PROBLEM DESCRIPTION
Print each line of the listing once more, precisely as given.

|---|

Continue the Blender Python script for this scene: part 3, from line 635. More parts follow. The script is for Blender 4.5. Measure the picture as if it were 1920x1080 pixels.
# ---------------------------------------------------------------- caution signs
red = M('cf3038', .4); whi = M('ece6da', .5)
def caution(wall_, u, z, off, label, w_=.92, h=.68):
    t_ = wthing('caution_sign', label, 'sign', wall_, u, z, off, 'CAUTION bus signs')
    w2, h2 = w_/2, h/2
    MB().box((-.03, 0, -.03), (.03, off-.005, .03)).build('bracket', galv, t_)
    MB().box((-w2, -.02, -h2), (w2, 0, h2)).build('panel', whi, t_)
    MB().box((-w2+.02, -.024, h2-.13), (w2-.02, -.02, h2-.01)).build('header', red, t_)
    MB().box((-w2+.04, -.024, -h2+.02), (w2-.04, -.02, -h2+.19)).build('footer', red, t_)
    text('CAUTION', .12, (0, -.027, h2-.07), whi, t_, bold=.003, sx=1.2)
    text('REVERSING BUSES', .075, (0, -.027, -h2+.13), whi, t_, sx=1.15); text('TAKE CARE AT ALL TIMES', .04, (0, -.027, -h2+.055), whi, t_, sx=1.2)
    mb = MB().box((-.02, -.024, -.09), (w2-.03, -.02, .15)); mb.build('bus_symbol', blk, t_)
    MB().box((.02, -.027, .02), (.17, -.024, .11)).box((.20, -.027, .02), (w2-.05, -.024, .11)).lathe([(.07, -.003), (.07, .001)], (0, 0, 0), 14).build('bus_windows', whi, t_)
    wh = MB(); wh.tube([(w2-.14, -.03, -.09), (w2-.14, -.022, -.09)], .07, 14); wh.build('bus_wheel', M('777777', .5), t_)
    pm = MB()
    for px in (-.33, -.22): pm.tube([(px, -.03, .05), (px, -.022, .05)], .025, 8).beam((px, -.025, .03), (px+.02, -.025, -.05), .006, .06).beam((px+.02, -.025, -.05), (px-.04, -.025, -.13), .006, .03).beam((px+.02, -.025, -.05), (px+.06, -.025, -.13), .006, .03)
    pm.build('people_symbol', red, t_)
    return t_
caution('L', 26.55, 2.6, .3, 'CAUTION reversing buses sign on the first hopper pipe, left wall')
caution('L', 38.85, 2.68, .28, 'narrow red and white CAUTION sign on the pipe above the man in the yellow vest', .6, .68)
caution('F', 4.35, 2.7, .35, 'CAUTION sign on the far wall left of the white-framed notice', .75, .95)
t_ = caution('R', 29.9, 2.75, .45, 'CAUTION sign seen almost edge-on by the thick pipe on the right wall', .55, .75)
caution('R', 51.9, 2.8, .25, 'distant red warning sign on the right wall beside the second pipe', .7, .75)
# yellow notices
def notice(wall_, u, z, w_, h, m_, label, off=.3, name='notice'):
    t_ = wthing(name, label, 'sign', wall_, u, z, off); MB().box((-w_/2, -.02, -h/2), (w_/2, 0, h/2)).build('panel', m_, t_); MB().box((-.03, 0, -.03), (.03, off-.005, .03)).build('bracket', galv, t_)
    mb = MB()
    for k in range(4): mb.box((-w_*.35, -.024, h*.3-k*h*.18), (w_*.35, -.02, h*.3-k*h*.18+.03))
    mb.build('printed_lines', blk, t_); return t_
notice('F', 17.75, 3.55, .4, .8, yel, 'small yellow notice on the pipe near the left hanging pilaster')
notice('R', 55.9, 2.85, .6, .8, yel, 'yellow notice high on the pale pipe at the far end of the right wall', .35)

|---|

FINISHED ANSWER
Continue the Blender Python script for this scene: part 3, from line 635. More parts follow. The script is for Blender 4.5. Measure the picture as if it were 1920x1080 pixels.
# ---------------------------------------------------------------- caution signs
red = M('cf3038', .4); whi = M('ece6da', .5)
def caution(wall_, u, z, off, label, w_=.92, h=.68):
    t_ = wthing('caution_sign', label, 'sign', wall_, u, z, off, 'CAUTION bus signs')
    w2, h2 = w_/2, h/2
    MB().box((-.03, 0, -.03), (.03, off-.005, .03)).build('bracket', galv, t_)
    MB().box((-w2, -.02, -h2), (w2, 0, h2)).build('panel', whi, t_)
    MB().box((-w2+.02, -.024, h2-.13), (w2-.02, -.02, h2-.01)).build('header', red, t_)
    MB().box((-w2+.04, -.024, -h2+.02), (w2-.04, -.02, -h2+.19)).build('footer', red, t_)
    text('CAUTION', .12, (0, -.027, h2-.07), whi, t_, bold=.003, sx=1.2)
    text('REVERSING BUSES', .075, (0, -.027, -h2+.13), whi, t_, sx=1.15); text('TAKE CARE AT ALL TIMES', .04, (0, -.027, -h2+.055), whi, t_, sx=1.2)
    mb = MB().box((-.02, -.024, -.09), (w2-.03, -.02, .15)); mb.build('bus_symbol', blk, t_)
    MB().box((.02, -.027, .02), (.17, -.024, .11)).box((.20, -.027, .02), (w2-.05, -.024, .11)).lathe([(.07, -.003), (.07, .001)], (0, 0, 0), 14).build('bus_windows', whi, t_)
    wh = MB(); wh.tube([(w2-.14, -.03, -.09), (w2-.14, -.022, -.09)], .07, 14); wh.build('bus_wheel', M('777777', .5), t_)
    pm = MB()
    for px in (-.33, -.22): pm.tube([(px, -.03, .05), (px, -.022, .05)], .025, 8).beam((px, -.025, .03), (px+.02, -.025, -.05), .006, .06).beam((px+.02, -.025, -.05), (px-.04, -.025, -.13), .006, .03).beam((px+.02, -.025, -.05), (px+.06, -.025, -.13), .006, .03)
    pm.build('people_symbol', red, t_)
    return t_
caution('L', 26.55, 2.6, .3, 'CAUTION reversing buses sign on the first hopper pipe, left wall')
caution('L', 38.85, 2.68, .28, 'narrow red and white CAUTION sign on the pipe above the man in the yellow vest', .6, .68)
caution('F', 4.35, 2.7, .35, 'CAUTION sign on the far wall left of the white-framed notice', .75, .95)
t_ = caution('R', 29.9, 2.75, .45, 'CAUTION sign seen almost edge-on by the thick pipe on the right wall', .55, .75)
caution('R', 51.9, 2.8, .25, 'distant red warning sign on the right wall beside the second pipe', .7, .75)
# yellow notices
def notice(wall_, u, z, w_, h, m_, label, off=.3, name='notice'):
    t_ = wthing(name, label, 'sign', wall_, u, z, off); MB().box((-w_/2, -.02, -h/2), (w_/2, 0, h/2)).build('panel', m_, t_); MB().box((-.03, 0, -.03), (.03, off-.005, .03)).build('bracket', galv, t_)
    mb = MB()
    for k in range(4): mb.box((-w_*.35, -.024, h*.3-k*h*.18), (w_*.35, -.02, h*.3-k*h*.18+.03))
    mb.build('printed_lines', blk, t_); return t_
notice('F', 17.75, 3.55, .4, .8, yel, 'small yellow notice on the pipe near the left hanging pilaster')
notice('R', 55.9, 2.85, .6, .8, yel, 'yellow notice high on the pale pipe at the far end of the right wall', .35)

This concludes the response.